The above-statement from the British Museum is like many others that have been offered in defence of illegal or illegitimate detention of the cultural objects of others. When you analyse the words carefully they do not make sense or lead to absurd conclusions.
“Current division” sounds as if there had been a deliberate decision to decide the Parthenon Marbles whereas we all know there was no such decision and that the original perpetrator had no such ideas in mind. The post-facto rescue operation by the British Museum has been a fiasco all along.
If we took seriously the logic underlying the citation above we would have to proceed dividing the world’s famous cultural objects into two or several parts: The Bust of Nefertiti divided into two parts, one half in Berlin and the other half in Cairo, the portrait of Mona Lisa divided into two parts, one in Italy and the other half in France, the bust of Queen Mother Idia divided into two parts, one part in London and the other part in Benin. The mere listing of such divisions shows that this is an absolutely absurd idea.

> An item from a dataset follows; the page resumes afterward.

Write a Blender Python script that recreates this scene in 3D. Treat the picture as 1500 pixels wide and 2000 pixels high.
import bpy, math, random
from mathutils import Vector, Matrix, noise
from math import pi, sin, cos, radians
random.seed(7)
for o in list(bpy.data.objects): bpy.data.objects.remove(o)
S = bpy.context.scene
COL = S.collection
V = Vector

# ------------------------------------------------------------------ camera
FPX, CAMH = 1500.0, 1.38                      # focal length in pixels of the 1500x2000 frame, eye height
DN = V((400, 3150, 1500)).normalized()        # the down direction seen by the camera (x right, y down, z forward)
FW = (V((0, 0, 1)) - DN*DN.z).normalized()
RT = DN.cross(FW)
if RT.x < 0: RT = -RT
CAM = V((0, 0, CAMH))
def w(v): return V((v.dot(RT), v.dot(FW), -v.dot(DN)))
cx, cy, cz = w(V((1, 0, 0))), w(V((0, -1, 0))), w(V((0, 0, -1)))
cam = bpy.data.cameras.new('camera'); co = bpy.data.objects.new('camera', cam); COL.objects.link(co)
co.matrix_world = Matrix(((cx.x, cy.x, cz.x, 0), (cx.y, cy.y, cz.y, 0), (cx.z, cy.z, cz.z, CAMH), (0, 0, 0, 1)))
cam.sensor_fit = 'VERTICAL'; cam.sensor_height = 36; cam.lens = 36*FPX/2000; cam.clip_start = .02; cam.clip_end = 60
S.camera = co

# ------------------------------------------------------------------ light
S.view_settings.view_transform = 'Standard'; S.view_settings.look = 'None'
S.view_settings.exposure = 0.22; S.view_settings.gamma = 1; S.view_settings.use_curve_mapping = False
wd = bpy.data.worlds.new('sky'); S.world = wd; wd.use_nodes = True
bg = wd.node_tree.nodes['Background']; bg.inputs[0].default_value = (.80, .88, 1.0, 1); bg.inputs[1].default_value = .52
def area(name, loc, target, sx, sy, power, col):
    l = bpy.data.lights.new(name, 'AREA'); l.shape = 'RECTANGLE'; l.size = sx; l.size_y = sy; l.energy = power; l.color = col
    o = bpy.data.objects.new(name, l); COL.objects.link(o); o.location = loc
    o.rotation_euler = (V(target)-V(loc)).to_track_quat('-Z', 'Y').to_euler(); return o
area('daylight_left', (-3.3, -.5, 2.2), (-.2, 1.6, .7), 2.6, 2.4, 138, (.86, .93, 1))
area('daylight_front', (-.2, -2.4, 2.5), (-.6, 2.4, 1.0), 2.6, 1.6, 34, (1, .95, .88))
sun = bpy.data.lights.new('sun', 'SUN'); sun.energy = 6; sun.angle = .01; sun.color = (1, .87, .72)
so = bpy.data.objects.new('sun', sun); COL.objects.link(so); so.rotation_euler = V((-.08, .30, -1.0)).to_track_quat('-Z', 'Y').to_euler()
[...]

The British Museum has arrogated to itself the right and duty to tell the story of others. It has been most of the time doing just that: telling stories. Others may prefer to write their own histories.
Those holding on to the cultural artefacts of others may decide in accordance with their own moral standards whether to return them or not. But for the sake of sanity, they should spare us such baseless explanations or arguments. We still have other things to do in life besides worrying about cultural objects.
Kwame Opoku.
The Trustees of the British Museum also assert that the marbles were acquired from the legal owners at the time, and are thus the legal property of the British Museum (with ownership being transferred from Elgin to Parliament to the Museum).
Of course, those 'legal owners at the time' were the Ottaman Empire which had invaded Greece and subjugated the Greek people.
Therefore, the Trustees' position appears to be that when one sovereign state invades another, the cultural heritage of the invaded state becomes the legal property of the aggressors in perpetuity. In other words, anything stolen from Jews by the Nazis during WWII remains the property of the German people.
As a British Citizen I am disgusted that our government shifts responsibility to the Trustees on this issue, and then fails to abrogate them for their imperialistic and arrogant stance.